Exiger des grandes entreprises internationales qu’elles évaluent et divulguent leurs impacts sur la biodiversité à travers toute leur chaîne d’approvisionnement
Réduire de moitié les risques posés par les pesticides et l’utilisation excessive d’engrais chimique
Le Canada part de loin, lui qui n’a aucune cible de réduction concernant les pesticides. Plusieurs critiquent aussi qu’une cible sur la réduction des risques, plutôt que sur la réduction des quantités, ait été privilégiée.
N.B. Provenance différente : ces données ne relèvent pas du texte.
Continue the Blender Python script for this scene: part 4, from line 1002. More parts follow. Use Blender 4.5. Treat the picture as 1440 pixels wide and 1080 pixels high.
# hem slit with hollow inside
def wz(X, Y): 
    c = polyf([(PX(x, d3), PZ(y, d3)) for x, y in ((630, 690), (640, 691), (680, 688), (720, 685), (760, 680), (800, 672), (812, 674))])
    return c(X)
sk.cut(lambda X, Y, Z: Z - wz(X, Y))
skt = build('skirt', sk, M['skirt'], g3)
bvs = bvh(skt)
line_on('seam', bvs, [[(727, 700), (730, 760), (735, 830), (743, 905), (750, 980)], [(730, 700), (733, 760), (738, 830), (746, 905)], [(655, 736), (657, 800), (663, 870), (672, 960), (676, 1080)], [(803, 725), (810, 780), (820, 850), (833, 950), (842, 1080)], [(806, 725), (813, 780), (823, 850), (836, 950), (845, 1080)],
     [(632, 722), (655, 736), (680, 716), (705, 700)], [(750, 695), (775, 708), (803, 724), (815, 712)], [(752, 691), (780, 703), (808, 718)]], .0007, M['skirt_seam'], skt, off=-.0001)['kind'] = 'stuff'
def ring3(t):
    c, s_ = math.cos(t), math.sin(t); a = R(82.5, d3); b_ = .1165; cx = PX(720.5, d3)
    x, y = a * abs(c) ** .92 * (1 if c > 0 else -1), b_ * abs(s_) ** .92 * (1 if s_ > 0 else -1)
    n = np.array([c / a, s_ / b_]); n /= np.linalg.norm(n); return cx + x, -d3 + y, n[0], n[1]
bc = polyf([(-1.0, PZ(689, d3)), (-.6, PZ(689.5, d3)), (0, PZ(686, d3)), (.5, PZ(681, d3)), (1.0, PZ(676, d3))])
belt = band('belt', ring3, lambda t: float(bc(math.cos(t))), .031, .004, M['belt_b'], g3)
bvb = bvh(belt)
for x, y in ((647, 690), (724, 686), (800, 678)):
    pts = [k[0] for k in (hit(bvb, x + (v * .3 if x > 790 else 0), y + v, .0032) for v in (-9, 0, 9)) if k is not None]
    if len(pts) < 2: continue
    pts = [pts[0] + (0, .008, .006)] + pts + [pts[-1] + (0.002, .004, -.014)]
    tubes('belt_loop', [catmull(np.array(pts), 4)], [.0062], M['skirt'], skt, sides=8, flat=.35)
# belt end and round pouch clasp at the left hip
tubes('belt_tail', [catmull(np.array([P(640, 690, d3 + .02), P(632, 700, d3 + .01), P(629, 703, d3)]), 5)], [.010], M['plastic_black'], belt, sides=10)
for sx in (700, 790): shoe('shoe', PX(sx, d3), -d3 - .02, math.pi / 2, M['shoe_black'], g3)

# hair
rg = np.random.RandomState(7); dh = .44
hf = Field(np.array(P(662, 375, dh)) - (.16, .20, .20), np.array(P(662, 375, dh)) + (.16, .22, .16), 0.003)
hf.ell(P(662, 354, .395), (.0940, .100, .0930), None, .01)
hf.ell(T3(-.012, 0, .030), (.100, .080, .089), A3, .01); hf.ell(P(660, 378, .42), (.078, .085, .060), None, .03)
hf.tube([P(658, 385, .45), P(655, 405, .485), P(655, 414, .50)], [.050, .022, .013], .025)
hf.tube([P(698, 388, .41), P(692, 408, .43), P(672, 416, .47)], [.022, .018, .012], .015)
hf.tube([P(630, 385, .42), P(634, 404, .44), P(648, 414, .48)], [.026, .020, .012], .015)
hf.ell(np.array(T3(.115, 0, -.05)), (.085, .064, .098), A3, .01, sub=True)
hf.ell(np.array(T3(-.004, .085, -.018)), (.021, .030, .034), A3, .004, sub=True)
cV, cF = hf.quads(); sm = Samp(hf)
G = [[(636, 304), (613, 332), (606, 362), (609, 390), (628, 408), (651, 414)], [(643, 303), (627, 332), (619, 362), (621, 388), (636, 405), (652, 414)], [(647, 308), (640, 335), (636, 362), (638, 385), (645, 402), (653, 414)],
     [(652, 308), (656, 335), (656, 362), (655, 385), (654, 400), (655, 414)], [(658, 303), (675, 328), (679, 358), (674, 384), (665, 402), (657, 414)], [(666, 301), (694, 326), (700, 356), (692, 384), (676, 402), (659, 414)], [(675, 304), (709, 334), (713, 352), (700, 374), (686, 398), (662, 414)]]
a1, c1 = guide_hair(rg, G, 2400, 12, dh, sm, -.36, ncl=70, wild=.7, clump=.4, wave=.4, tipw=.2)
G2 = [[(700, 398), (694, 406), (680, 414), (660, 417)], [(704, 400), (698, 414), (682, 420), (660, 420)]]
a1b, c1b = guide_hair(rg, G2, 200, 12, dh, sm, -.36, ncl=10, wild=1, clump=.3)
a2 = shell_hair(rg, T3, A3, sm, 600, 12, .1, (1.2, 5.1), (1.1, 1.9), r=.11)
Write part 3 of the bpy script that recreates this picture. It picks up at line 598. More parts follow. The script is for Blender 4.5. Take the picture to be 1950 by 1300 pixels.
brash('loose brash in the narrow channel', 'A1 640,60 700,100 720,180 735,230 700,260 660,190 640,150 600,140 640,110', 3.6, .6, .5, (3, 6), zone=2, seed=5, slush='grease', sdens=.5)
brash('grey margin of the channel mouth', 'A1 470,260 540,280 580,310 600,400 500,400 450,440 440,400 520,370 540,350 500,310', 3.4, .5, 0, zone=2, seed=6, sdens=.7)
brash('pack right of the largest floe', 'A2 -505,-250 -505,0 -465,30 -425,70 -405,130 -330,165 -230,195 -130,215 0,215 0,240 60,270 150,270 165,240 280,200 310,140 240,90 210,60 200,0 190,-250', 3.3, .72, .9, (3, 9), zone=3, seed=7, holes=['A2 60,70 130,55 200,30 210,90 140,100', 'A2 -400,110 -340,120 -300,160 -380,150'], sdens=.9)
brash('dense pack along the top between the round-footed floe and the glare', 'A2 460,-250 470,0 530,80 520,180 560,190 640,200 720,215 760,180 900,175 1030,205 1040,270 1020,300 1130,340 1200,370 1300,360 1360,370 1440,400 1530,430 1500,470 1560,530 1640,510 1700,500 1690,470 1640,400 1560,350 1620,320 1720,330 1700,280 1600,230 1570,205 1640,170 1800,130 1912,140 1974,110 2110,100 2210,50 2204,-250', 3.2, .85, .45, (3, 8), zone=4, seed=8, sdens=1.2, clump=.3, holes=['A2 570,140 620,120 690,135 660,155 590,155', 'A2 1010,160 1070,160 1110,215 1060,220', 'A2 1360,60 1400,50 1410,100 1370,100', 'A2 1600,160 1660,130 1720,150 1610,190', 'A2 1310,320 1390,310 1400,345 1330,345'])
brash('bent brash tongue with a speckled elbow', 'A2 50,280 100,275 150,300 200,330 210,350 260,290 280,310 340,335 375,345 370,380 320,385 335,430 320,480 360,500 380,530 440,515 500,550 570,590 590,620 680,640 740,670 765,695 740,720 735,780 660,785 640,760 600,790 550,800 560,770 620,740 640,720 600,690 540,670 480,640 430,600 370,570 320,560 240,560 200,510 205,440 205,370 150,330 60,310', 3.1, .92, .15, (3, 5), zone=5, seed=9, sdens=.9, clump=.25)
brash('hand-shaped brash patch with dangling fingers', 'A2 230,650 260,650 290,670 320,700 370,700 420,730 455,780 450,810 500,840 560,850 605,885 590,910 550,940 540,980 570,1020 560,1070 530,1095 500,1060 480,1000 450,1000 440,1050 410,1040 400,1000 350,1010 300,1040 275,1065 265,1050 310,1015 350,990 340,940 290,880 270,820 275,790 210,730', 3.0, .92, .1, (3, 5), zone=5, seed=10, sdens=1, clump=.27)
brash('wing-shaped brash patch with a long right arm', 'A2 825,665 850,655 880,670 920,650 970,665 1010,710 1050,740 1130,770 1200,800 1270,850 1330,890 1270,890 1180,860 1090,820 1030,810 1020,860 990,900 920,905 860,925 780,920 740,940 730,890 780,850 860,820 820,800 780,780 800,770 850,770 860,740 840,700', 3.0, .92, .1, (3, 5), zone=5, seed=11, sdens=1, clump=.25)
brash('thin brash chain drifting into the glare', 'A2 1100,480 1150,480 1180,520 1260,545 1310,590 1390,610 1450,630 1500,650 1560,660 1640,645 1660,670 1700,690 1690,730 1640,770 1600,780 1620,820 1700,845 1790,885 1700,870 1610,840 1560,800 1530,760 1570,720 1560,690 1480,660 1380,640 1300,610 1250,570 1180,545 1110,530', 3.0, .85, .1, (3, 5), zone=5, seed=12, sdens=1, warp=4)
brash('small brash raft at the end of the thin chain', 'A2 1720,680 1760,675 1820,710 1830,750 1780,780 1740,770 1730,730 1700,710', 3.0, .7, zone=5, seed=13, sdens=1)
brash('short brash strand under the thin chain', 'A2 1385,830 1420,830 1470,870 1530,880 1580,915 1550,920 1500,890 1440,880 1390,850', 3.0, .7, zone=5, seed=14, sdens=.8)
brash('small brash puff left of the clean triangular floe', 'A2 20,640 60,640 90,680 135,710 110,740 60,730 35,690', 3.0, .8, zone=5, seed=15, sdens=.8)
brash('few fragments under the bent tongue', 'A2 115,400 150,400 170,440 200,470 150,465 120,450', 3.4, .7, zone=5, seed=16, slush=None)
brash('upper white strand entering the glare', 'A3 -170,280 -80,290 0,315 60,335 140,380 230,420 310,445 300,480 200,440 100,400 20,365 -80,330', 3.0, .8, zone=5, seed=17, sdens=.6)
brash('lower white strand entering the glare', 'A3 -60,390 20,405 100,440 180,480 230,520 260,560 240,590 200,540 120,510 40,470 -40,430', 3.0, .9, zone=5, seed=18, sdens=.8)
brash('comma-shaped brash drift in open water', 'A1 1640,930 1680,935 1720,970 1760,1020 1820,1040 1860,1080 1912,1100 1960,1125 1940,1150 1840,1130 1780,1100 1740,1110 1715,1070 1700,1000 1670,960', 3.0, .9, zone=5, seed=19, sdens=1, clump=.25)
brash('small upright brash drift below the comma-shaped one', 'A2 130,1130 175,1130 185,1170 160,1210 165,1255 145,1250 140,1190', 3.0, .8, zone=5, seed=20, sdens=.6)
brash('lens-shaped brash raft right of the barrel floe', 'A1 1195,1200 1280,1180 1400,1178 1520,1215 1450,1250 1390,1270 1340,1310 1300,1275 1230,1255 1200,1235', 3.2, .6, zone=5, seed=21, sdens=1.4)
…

Réhabiliter 30 % des terres, des côtes et des écosystèmes marins dégradés
Cela comprend autant les champs épuisés par une agriculture intensive que les puits de pétrole et les mines abandonnées par les industries.
Aavaz, une organisation militante, se réjouit que le texte de l’accord insiste sur la connectivité et l’intégrité des écosystèmes restaurés.
Investir au moins 200 milliards $ dans des initiatives pour la diversité à l’échelle nationale et internationale.
Ces fonds proviendront autant des gouvernements que des organisations philanthropiques et des entreprises privées.
Réduire de moitié l’introduction d’espèces exotiques envahissantes
Véritables fléaux, plusieurs ont déjà causé des dommages inestimables à notre flore et notre faune, comme l’agrile du frêne, la moule zébrée ou le destructeur nerprun.
Couper le gaspillage alimentaire mondial de moitié, et réduire la surconsommation et la production de déchets
Plus de 2 millions de tonnes d’aliments sont gaspillées par les Canadiens chaque année, selon une étude du Conseil national zéro déchet, d’où l’importance de cette cible.
Certains observateurs espéraient néanmoins qu’elle concernerait aussi nos habitudes alimentaires.
« Je pense qu’on aurait dû insister sur l’importance de diminuer la portion de viande dans notre alimentation », croit Alexandre Gajevic Sayegh, professeur adjoint de l’Université Laval et spécialiste de la politique environnementale.